The Sky television commentator and ex-player Andrew Coltart recently ripped the silk rug of complacency from under a player who had blithely suggested that his reasoning for potentially signing up to the Saudi Arabian led tour would be so that he could feed his family. Coltart was quick to suggest that he was tone deaf and had insulted people who were genuinely trying to feed their families on meagre incomes and spiralling inflation.

It wasn't a question of putting food on the table, more likely securing the purchasing power to choose a Michelin starred restaurant in which to feed his family. Somewhat naive you might say.

Brave

As brave as Rory has been for actually expressing what he thought instead of the traditional bland diatribe that tends to constitute a golfer’s interview, Coltart has been even more daring in directing criticism at those ‘darlings of the fairways’ who have seemed until now untouchable. I hope he doesn’t lose his job over it.

Of course Rory won't lose his job for his honesty but he will make life difficult for himself by calling a fellow player out for making stupid comments. This spat is a step beyond the fabricated contretemps between Brooks Koepka and Bryson DeChambeau over the size of their muscles. This was Rory standing up for the moral fabric of the PGA Tour.

Rory’s next two adjectives ‘selfish and egotistical’ are really at the heart of the professional golfer’s psyche. You could even argue that they are the most important qualities to going anywhere near making it as a professional golfer. How many times have you heard a player being referred to as ‘being too nice’ to make it to the top.

In fact as a caddie ‘nice and agreeable’ would be an added bonus when looking for a ‘good bag’, but the chances of of finding a nice and agreeable new bag which will make you a living are pretty slim. Looking for a self obsessed narcissist would be more appropriate if you genuinely do want to feed your family as a caddie. If you are mistakenly looking for a friend as a golfer you are not in the right place.

Nice guy

Of course there are always exceptions but if you want to make a living from toting a bag the general rule is don’t go for the nice guy.

If you can imagine what it takes for a golfer to establish himself as a world power then you can go a long way to understanding why it is almost wrong to expect them to be anything other than ‘selfish and egotistical’.

You have to be exceptionally talented, then you have to have the ability to relentlessly bang balls on a range until your hands bleed. After this you have to go to the gym to sculpt your body to enable you to hit balls all day long, further and straighter than you did yesterday.

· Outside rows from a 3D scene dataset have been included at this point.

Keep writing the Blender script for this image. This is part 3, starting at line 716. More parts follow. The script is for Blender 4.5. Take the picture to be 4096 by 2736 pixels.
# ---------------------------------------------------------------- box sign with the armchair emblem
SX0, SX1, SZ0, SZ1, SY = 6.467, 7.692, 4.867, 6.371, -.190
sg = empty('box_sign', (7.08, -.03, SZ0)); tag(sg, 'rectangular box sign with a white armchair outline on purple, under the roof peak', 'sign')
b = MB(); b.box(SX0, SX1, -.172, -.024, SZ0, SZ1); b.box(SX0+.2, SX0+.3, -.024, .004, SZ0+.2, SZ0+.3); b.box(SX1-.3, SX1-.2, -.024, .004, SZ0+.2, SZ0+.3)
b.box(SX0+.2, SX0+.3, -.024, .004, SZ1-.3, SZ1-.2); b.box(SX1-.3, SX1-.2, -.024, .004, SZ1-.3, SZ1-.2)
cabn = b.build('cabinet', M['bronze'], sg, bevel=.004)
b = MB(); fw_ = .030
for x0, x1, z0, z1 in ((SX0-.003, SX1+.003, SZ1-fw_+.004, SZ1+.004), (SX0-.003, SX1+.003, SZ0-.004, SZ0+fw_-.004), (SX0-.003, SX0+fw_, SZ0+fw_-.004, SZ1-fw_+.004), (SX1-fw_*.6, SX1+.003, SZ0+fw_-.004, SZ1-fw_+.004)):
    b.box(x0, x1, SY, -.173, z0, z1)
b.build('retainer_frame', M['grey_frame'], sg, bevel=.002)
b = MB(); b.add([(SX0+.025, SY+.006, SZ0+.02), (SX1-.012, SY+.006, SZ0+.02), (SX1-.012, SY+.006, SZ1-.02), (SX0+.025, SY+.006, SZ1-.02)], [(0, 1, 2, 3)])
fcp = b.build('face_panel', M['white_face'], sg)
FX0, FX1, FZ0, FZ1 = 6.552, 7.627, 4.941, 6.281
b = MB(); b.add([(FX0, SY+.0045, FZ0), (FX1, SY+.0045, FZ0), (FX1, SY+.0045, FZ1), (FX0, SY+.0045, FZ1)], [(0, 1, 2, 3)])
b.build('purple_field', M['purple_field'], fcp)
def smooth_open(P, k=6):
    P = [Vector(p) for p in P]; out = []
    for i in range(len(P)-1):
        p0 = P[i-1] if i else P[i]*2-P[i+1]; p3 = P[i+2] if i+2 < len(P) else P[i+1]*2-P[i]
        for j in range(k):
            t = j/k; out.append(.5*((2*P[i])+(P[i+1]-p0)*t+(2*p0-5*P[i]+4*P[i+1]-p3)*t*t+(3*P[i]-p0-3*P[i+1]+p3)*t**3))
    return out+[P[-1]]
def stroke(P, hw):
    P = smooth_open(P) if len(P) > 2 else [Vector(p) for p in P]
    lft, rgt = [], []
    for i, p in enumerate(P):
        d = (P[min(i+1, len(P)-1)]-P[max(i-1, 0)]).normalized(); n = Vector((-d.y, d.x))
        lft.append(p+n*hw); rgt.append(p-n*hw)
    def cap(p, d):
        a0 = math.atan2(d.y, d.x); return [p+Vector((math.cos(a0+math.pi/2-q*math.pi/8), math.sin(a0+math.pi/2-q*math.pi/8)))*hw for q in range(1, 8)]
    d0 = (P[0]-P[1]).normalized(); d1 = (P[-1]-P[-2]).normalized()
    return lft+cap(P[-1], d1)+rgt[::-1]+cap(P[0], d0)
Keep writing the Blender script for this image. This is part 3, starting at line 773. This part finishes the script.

Finally you have to bring all your honed skills together on the golf course with a card in your back pocket with the eyes of expectation bearing down on your every move. The demand is a low score, no excuses. How would you survive without being self-obsessed, egotistical and selfish.

It is unreasonable for anyone looking into this strange existence of obsessives to expect them to be normal people. Normal people bring in average scores. Average scores miss cuts.

In order to perform at this lofty level golfers surround themselves with people who support them and fuel their egos. They don’t need to be unhinged by criticism or doubters. So if you are in the inner circle and you voice a challenge the chances are you will not last long.

It may have been a bit harsh to call Phil’s words ignorant as he has always struck me a someone who is better informed than most golfers. But the trouble with success on the golf course is that some can feel that they have become authorities in many other fields also.

Success can seep into a whole range of subjects leading the golfer to believe they are in fact omnipotent.

So its best to stick to what you do best. But if you do show some tendencies for naivety, egotism, selfishness and ignorance the chances are you will have a long and successful golf career ahead of you.